Expo: Histories of Digital Culture
Explore the history online communities, digital aesthetics and more in 'virtual museum exhibits' created by students from the Bachelor's programme Media & Information for the course Histories of Digital Culture. In addition to browsing the exhibits, you can assemble a student-produced zine as well as attend spotlight presentations, where students will present their most interesting discoveries.
The event includes a keynote by Anya Shchetvina and Nathalie Fridzema called "Imagining the Internets: A Collaborative Glossary." Shchetvina and Fridzema will discuss how the internet has been imagined, narrated, and contested and what concepts we need to study that process. By discussing their forthcoming publication with the Institute of Network Cultures (with support of EASST), they will bring together short essays by the publication's contributors (coming from STS, Media Studies, and Web History) to map a scattered vocabulary for analysing internet imaginaries. This ranges from established concepts like sociotechnical imaginaries and metaphors to more experimental propositions like skeuomorphism and affective surplus.
Programme
14:00 Opening
15:00 Spotlights 1
16:00 Keynote: “Imagining the Internets: A Collaborative Glossary” by Anya Shchetvina & Nathalie Fridzema
17:00 Spotlights 2
17:30 Drinks
18:30 End
Speakers
Anya Shchetvina is a PhD candidate in Media Studies at the Humboldt-Universität in Berlin. She is a coordinator of Matter of
Imagination and co-editor of Imagining the Internet(s): A Collaborative Glossary. In the past, she has coordinated The club for internet and society enthusiasts in Moscow, facilitating critical pedagogical and research projects, as well as public discussions related to internet studies.

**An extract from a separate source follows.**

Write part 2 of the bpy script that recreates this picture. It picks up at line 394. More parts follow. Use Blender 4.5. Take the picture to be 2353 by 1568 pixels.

Nathalie Fridzema is a PhD candidate at the Centre for Media and Journalism Studies at the University of Groningen. She is coordinator of Matter of Imagination and co-editor of Imagining the Internet(s): A Collaborative Glossary. Her research examines the cultural history of the early Dutch web (1994–2004), with a focus on web imaginaries, everyday practices, and regional histories often overlooked in dominant accounts of internet history.